Where the string "this" occurs in the material below, report the whole line.
☆ ☆ ☆ ☆ ☆
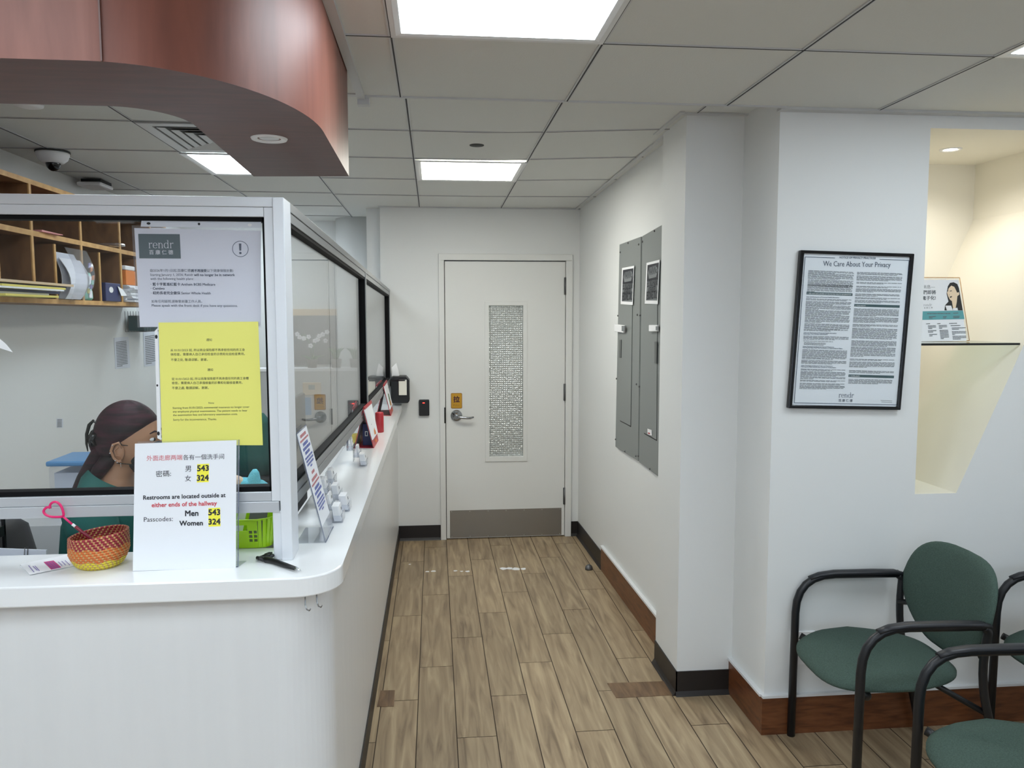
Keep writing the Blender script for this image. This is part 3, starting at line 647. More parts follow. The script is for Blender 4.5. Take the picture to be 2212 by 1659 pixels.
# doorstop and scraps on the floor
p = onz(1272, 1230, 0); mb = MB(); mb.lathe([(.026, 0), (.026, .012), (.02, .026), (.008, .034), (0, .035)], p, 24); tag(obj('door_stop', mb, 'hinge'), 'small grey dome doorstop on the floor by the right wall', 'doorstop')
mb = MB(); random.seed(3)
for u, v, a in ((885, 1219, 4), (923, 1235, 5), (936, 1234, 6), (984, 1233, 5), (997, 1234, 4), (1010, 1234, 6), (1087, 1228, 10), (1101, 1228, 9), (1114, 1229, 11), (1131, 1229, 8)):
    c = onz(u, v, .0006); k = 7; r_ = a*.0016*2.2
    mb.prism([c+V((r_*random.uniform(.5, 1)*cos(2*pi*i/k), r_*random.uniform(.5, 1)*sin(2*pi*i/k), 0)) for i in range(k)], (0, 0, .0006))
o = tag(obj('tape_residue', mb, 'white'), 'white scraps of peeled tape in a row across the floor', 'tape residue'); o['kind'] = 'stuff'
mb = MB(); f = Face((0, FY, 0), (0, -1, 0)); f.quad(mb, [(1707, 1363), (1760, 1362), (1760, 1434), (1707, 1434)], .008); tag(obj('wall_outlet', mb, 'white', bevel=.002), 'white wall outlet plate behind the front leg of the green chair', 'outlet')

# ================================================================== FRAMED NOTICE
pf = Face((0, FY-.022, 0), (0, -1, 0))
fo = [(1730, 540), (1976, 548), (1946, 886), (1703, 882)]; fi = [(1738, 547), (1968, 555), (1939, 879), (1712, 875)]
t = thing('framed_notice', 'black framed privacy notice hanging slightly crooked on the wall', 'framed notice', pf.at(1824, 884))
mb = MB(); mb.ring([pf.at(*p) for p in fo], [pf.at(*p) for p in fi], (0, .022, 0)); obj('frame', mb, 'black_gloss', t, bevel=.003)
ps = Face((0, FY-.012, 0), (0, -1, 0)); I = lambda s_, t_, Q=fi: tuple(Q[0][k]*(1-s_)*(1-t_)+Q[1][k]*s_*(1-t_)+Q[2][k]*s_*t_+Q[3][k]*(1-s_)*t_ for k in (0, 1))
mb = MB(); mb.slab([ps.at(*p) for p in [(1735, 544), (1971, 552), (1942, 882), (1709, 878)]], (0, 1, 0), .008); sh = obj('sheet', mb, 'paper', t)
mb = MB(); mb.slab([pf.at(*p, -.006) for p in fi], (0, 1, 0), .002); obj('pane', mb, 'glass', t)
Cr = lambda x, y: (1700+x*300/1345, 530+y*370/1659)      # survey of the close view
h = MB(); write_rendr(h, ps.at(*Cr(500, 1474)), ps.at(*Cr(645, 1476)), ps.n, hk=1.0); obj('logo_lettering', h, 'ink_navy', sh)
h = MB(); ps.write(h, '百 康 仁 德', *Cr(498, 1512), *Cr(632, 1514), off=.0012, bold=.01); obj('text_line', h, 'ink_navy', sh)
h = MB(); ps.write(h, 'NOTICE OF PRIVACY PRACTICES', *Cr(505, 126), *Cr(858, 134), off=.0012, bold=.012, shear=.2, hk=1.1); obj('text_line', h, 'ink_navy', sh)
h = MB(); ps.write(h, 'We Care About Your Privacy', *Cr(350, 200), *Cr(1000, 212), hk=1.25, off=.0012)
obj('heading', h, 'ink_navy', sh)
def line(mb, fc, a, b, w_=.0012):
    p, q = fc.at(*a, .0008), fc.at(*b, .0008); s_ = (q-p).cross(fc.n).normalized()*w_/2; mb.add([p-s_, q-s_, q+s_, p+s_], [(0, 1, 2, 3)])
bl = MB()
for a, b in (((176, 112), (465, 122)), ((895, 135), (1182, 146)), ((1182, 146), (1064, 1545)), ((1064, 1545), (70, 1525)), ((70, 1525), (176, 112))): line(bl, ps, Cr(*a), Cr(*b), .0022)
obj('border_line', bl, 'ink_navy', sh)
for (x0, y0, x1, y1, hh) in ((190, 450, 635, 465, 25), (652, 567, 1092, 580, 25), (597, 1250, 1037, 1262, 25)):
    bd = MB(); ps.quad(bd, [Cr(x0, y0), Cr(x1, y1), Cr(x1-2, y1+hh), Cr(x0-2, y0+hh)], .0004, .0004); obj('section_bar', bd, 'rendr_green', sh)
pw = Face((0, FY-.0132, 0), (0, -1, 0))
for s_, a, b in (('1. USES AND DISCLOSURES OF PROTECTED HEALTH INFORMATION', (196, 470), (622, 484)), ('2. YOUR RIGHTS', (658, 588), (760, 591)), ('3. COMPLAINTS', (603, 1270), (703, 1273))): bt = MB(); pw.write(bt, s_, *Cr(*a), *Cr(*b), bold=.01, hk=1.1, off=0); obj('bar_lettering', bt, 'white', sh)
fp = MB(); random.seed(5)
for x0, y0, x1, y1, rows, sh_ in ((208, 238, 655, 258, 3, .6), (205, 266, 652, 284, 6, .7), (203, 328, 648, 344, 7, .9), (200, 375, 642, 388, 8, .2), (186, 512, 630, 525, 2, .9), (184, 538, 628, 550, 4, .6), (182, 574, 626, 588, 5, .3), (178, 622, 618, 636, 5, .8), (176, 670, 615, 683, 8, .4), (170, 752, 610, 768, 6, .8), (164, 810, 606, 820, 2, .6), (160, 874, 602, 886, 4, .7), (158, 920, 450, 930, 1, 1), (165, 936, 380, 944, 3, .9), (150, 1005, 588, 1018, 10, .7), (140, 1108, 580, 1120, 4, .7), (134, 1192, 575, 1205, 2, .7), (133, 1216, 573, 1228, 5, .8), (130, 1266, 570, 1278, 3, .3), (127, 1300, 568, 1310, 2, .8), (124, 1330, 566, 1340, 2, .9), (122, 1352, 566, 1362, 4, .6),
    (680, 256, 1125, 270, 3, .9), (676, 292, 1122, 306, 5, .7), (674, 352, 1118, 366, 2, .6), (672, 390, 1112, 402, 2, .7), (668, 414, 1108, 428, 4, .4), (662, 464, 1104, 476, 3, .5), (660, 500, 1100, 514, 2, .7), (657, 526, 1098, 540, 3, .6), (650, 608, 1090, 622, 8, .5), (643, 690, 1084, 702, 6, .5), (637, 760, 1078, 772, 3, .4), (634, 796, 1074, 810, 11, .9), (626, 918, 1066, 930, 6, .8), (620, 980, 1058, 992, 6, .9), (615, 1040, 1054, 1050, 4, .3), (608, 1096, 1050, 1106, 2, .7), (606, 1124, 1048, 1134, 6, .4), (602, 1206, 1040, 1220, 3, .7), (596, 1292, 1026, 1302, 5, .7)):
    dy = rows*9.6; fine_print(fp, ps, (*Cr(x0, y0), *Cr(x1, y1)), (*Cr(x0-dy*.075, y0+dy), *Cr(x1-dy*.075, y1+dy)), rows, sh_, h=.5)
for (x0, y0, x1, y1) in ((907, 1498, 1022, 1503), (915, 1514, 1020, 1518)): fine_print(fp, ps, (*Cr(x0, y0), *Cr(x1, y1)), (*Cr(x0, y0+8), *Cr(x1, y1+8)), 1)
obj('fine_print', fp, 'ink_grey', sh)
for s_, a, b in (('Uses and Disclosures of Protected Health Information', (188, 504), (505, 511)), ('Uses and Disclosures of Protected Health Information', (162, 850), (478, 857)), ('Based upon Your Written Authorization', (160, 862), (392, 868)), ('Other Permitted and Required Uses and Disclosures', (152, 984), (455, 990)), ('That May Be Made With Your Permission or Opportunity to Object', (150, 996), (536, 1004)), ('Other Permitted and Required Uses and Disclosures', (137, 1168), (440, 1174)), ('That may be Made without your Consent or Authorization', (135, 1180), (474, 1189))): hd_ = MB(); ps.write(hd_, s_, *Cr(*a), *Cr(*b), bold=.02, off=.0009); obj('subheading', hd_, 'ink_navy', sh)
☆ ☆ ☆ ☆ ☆
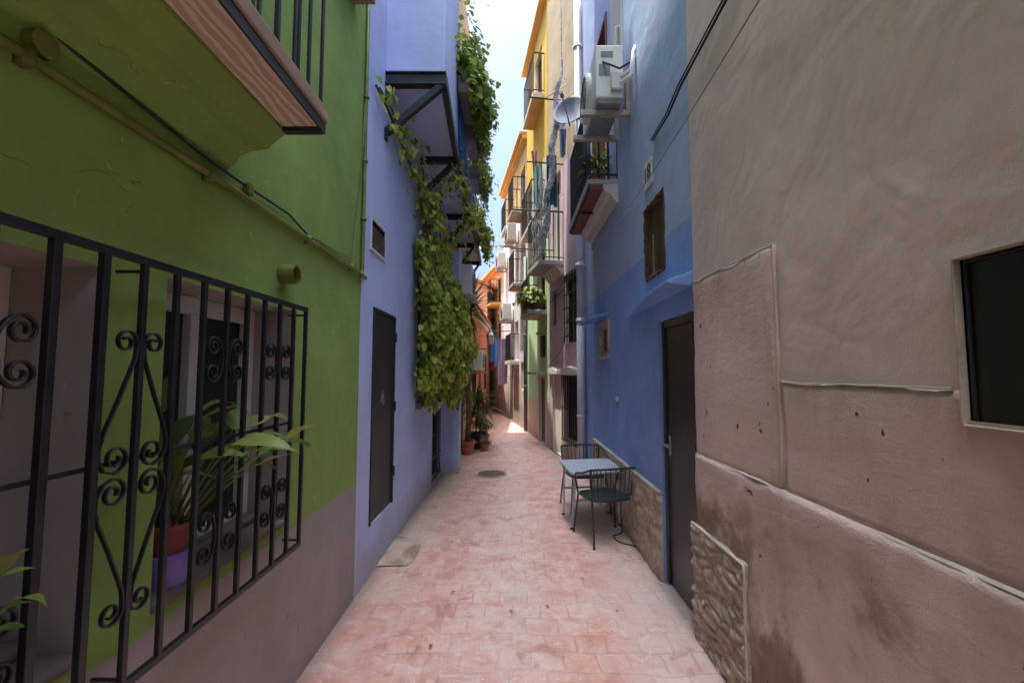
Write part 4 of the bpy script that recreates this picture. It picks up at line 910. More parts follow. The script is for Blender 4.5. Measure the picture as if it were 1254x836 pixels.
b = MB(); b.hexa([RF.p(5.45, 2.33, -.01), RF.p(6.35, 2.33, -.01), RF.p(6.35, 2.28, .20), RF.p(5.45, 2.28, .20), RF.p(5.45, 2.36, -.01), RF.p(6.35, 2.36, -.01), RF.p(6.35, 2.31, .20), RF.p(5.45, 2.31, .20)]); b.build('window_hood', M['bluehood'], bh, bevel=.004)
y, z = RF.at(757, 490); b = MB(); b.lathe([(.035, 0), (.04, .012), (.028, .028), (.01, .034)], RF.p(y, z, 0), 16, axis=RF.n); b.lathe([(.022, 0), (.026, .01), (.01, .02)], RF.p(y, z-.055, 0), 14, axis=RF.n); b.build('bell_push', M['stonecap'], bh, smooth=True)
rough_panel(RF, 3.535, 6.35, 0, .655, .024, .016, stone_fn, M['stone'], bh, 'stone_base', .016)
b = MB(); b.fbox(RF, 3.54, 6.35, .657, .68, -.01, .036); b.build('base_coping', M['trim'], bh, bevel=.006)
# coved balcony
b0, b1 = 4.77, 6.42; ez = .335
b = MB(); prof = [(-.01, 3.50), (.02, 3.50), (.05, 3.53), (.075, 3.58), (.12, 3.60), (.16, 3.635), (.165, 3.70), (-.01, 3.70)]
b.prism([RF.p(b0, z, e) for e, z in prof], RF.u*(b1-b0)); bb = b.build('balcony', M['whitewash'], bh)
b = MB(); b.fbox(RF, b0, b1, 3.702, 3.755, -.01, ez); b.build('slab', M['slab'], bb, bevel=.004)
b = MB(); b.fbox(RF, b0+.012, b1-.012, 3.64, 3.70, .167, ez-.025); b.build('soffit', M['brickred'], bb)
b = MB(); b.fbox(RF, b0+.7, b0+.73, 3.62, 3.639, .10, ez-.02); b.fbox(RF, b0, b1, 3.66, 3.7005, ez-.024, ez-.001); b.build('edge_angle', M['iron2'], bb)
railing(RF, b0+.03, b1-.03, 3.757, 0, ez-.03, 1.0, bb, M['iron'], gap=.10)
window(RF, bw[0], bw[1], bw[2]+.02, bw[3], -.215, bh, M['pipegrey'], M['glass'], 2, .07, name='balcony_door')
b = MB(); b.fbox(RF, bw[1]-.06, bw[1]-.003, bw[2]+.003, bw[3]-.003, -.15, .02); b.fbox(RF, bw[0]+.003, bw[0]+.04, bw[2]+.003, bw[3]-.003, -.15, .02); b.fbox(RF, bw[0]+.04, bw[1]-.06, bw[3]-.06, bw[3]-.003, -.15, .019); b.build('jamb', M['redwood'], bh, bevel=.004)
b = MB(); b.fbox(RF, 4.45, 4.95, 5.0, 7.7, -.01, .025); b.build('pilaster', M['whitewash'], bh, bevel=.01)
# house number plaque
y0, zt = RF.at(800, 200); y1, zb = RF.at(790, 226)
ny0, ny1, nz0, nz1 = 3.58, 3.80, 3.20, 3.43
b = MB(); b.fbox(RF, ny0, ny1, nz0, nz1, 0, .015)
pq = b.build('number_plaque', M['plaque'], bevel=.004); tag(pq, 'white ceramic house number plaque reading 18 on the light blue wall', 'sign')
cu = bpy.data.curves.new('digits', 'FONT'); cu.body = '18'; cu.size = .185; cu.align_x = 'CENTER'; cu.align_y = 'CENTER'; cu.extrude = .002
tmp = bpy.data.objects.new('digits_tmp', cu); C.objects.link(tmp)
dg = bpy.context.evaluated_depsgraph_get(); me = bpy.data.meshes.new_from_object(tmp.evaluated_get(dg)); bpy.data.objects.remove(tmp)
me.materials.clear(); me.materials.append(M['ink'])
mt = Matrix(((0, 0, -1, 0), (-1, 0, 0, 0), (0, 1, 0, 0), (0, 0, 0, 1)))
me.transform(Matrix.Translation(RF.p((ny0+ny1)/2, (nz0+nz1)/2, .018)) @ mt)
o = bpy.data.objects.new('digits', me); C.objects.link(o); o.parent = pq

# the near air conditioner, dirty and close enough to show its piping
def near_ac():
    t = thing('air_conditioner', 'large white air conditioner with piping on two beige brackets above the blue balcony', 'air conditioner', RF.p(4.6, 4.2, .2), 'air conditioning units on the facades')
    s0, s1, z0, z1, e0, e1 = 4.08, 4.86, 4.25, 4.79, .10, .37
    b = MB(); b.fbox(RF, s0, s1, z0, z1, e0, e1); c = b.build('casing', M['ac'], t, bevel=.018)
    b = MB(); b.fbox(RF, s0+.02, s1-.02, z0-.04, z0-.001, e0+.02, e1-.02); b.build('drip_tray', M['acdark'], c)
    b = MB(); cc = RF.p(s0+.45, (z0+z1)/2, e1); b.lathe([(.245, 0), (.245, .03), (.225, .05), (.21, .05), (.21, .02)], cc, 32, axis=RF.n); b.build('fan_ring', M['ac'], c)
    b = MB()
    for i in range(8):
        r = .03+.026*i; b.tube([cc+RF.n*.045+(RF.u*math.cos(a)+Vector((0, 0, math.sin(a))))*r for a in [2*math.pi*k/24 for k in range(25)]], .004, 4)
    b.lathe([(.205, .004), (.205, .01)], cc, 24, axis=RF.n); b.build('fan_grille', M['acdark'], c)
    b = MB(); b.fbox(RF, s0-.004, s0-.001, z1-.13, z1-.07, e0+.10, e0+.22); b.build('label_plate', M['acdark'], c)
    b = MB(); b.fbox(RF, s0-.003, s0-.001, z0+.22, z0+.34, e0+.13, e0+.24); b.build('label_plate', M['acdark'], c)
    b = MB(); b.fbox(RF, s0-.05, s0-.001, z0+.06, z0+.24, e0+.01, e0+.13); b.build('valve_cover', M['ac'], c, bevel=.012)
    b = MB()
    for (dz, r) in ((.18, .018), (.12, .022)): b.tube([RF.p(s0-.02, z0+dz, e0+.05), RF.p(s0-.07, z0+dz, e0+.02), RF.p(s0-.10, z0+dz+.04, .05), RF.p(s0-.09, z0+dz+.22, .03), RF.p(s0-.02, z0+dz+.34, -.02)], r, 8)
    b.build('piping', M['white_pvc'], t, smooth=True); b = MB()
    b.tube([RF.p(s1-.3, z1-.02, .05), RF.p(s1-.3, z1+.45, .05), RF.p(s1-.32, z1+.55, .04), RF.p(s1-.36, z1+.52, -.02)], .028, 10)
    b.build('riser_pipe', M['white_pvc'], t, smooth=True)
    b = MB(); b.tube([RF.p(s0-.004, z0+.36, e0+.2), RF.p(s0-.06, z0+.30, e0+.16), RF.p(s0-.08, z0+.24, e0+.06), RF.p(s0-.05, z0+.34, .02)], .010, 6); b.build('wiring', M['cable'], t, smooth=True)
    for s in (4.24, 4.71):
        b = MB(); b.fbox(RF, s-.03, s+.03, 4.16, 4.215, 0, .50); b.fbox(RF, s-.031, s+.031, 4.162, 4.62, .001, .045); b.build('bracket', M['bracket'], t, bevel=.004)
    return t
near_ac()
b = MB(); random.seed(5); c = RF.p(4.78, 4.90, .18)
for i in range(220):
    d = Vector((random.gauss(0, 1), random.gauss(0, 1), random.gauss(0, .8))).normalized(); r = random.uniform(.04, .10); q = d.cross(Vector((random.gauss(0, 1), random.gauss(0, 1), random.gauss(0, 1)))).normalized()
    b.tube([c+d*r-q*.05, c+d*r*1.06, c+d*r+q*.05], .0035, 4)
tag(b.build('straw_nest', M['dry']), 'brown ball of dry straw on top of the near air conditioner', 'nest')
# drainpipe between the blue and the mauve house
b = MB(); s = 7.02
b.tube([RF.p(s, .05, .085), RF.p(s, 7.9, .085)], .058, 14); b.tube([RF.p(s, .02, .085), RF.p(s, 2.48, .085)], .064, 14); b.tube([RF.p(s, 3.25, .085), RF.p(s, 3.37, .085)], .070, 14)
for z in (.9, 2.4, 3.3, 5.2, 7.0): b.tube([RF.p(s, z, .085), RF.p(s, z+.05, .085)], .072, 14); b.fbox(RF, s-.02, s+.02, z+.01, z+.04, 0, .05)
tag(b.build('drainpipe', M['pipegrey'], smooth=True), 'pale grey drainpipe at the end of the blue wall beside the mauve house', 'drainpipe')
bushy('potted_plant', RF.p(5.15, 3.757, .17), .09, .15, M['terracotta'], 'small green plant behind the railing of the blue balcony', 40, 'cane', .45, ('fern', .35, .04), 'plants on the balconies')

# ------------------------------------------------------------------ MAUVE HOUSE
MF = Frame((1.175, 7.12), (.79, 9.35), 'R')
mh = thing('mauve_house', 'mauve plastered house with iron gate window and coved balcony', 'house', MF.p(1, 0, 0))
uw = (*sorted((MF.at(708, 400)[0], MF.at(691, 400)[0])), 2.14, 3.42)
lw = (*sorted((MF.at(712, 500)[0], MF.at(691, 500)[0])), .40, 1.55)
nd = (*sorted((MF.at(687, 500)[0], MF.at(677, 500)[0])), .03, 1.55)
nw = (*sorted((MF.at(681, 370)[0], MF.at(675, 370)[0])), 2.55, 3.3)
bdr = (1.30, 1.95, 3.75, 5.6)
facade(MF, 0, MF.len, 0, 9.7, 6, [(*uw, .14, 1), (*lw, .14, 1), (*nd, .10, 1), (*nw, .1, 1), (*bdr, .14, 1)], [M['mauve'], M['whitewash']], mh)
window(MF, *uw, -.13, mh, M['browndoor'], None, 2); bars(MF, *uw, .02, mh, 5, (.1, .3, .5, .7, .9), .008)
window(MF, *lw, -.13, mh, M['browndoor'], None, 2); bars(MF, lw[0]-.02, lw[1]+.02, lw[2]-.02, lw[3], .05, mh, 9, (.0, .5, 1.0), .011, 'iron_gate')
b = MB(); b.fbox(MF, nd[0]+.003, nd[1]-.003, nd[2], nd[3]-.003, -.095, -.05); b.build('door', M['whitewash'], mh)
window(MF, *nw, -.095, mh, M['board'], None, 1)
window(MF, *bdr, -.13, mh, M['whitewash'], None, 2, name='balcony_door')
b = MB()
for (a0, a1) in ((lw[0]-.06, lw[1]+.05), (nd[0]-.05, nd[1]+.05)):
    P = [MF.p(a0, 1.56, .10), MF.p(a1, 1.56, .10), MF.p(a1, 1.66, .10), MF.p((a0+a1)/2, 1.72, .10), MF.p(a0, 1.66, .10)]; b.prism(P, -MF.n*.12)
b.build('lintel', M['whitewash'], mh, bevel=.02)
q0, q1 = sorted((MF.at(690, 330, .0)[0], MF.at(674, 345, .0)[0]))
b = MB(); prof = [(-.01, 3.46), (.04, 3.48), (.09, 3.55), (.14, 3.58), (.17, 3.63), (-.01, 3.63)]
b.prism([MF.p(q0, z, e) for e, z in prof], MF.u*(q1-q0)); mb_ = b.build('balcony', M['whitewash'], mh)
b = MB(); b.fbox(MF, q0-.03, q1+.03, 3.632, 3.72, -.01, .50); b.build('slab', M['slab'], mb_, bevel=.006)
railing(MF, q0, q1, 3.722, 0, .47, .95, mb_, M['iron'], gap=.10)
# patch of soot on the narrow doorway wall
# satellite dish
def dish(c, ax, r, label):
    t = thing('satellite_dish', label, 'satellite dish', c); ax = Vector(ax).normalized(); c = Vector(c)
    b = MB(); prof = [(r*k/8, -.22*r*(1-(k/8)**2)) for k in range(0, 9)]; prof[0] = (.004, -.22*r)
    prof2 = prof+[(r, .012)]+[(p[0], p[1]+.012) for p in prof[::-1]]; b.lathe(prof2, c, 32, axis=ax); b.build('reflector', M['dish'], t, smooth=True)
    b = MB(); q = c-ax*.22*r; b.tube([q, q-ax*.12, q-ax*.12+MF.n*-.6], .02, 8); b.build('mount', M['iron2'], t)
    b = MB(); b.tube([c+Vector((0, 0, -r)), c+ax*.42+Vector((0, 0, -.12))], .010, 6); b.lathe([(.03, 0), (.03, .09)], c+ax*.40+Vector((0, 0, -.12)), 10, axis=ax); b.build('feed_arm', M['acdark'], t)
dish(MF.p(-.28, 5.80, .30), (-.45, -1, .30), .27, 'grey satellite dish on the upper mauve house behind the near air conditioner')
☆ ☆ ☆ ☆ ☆
[Worked answer]
Keep writing the Blender script for this image. This is part 3, starting at line 647. More parts follow. The script is for Blender 4.5. Take the picture to be 2212 by 1659 pixels.
Write part 4 of the bpy script that recreates this picture. It picks up at line 910. More parts follow. The script is for Blender 4.5. Measure the picture as if it were 1254x836 pixels.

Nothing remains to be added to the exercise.